What about the behaviour, how do you prepare the food, the settings, your approach...
Have you tried having him/them with you, from beginning to end, from browsing a cooking book together - I know at 1 he doesn't know what that it is, just glossy pages - but look at pictures, even if not the one you will cook. Go together to the shops, and pick food together, than go home, have him with eye levels on kitchen tops, and give him a wooden spoon and a plastic bowl, and other safe bits and pieces, while you chop a carrot, add onion to a sizzling pan, and prepare whatever you are cooking. Have him watch you tasting something, adding fresh herbs to it, give him a big chunk of vegetable to play with while you finish and move together towards oven and let him see you from far away put something in it.
Do not offer anything .
Then when it is ready, close by again, and adjust herbs, spices, and take a fork for you , a baby fork for him, and let him see you tasting, and then hand him his fork while you turn your back at him.
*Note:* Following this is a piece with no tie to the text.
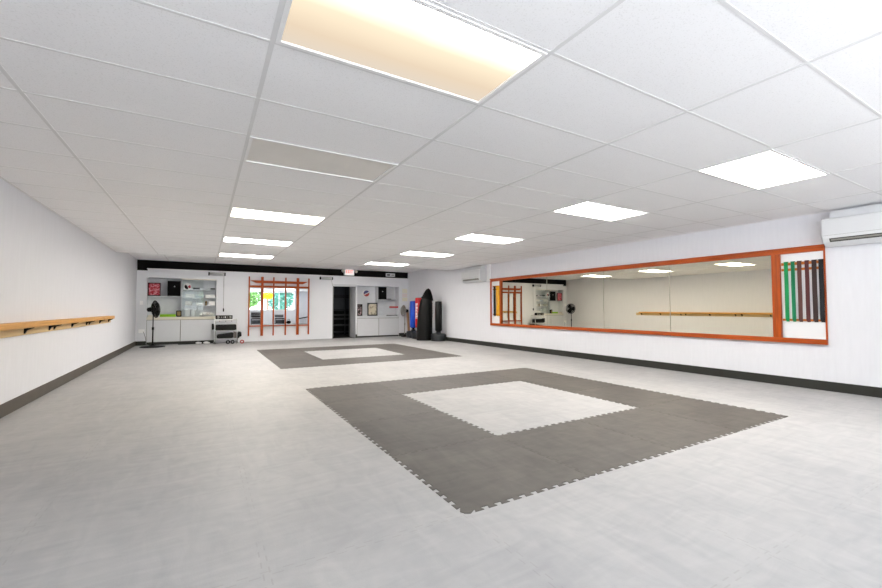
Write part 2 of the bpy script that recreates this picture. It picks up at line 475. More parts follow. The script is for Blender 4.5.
# ------------------------------------------------------------------ ceiling lights
def light_panel(i, j, lens, label, CZ=CZ):
    x0, x1, y0, y1 = GX * i + .012, GX * (i + 1) - .012, GY * j + .010, GY * (j + 1) - .010
    t = thing('ceiling_light', label, 'ceiling light', ((x0 + x1) / 2, (y0 + y1) / 2, CZ), 'light panels in the tiled ceiling')
    fr = MB()
    k = .022
    z0, z1 = CZ - .007, CZ + .03
    fr.box(x0, y0, z0, x1, y0 + k, z1).box(x0, y1 - k, z0, x1, y1, z1).box(x0, y0 + k, z0, x0 + k, y1 - k, z1).box(x1 - k, y0 + k, z0, x1, y1 - k, z1)
    fr.box(x0, y0, z1 + .06, x1, y1, z1 + .065)
    fr.box(x0, y0, z1, x0 + .004, y1, z1 + .06).box(x1 - .004, y0, z1, x1, y1, z1 + .06).box(x0, y0, z1, x1, y0 + .004, z1 + .06).box(x0, y1 - .004, z1, x1, y1, z1 + .06)
    obj('frame', fr, M_whitem, t)
    obj('diffuser', MB().box(x0 + k, y0 + k, CZ + .004, x1 - k, y1 - k, CZ + .009), lens, t)
    return t
M_half = lens_partial(0, 1)
light_panel(0, -1, M_half, 'large rectangular ceiling light at the top, nearest the viewer, half of it beige')
light_panel(0, 2, M_lensoff, 'unlit grey ceiling light panel behind the nearest big lit one')
light_panel(0, 6, M_lensw, 'yellowish lit ceiling light directly beyond the unlit panel')
light_panel(0, 10, M_lens, 'thin white ceiling light, middle one of the three beyond the unlit panel')
light_panel(0, 14, M_lens, 'farthest ceiling light of the left row, above the orange rack')
light_panel(3, -1, M_lens, 'lit ceiling light nearest the big wall air conditioner at right')
light_panel(3, 2, M_lens, 'lit ceiling light above the long mirror, second of the right row')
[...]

Eating is multi senses , you see, hear, smell, touch as much as taste.
Human behaviour is also a lot of copying, so his big brother can be a model, but without pointing it at any of them.
I know you are super stressed and just happy he eats something, but real food can't compete with baby junk food, the melty sticks (it is corn flour and oil , just like Doritos or Cheetos minus the salt, with some dried veggie powder so they can put a veggie on packet) , crips, and ritz cracker . Could you not give them for two three days? They are your antagonists here.
You need to be able to offer something that tastes palatable and comes close to those artificial combinations. Have you tried a buttery risotto with real parmesan cheese? It will offer the same ratio of carb+fat he is now used to with the same soft texture that melts in mouth. Or some roasted pumpkin in the oven with olive oil, and a bit of salt now that he is older. If you leave the pumpkin long enough, it will caramelised.
Careful with drinks or snacks just before meals. Juice, squash, ... will kill appetite. Only water 2 hours prior a solid meal.
Do you all eat together at the table, the four of you, no tv, no screens? WIth the food in a main dish at the centre and you serve it from there into plates, your DS1, DH, yourself and then wait for DS 2 to react to food being served and you make the gesture towards him, so that the requests comes from him
Have you tried using preloaded baby forks?
Hold off the melty puff and crips if you can and similar ultra processed food such as baby rusks, baby rice cakes , baby wafers,... just for a couple of days and increase milk if you need to. Ultra-processed food are totally different sensorial food, they have nothing with hunger but pleasure centre, they mess up everything.
Can you make your own focaccia at home? or other herbed flatbread? You will need some saltiness, because powdered veggies, having lost all water, have higher mineral content per weight, and those minerals include sodium, magnesium, .... that give a saltiness without added salt. Use dry thyme, dry oregano, dry rosemary or premixed herbs but watch out, some brand add sugar. Dry fruit on the other hand is a way of adding sugar without adding sugar, so the food becomes a biscuit.
It is very complicated to unwean from artificial food toward fresh, but you still have a window of opportunity. You have to find the food that clicks for him, my guess would be something close to the macros ratio from the baby junk, so carbs+fat+salt/sugar. Have you tried to make crêpes, which don't have sugar in recipe (250 flour, 3 eggs, 1 tbls oil, pinch of salt, 500 ml milk) , and then you can on a tiny piece, put a very thin layer of jam or your own apple sauce.
It is so hard when they don't eat. I hope at least one of my suggestions will help.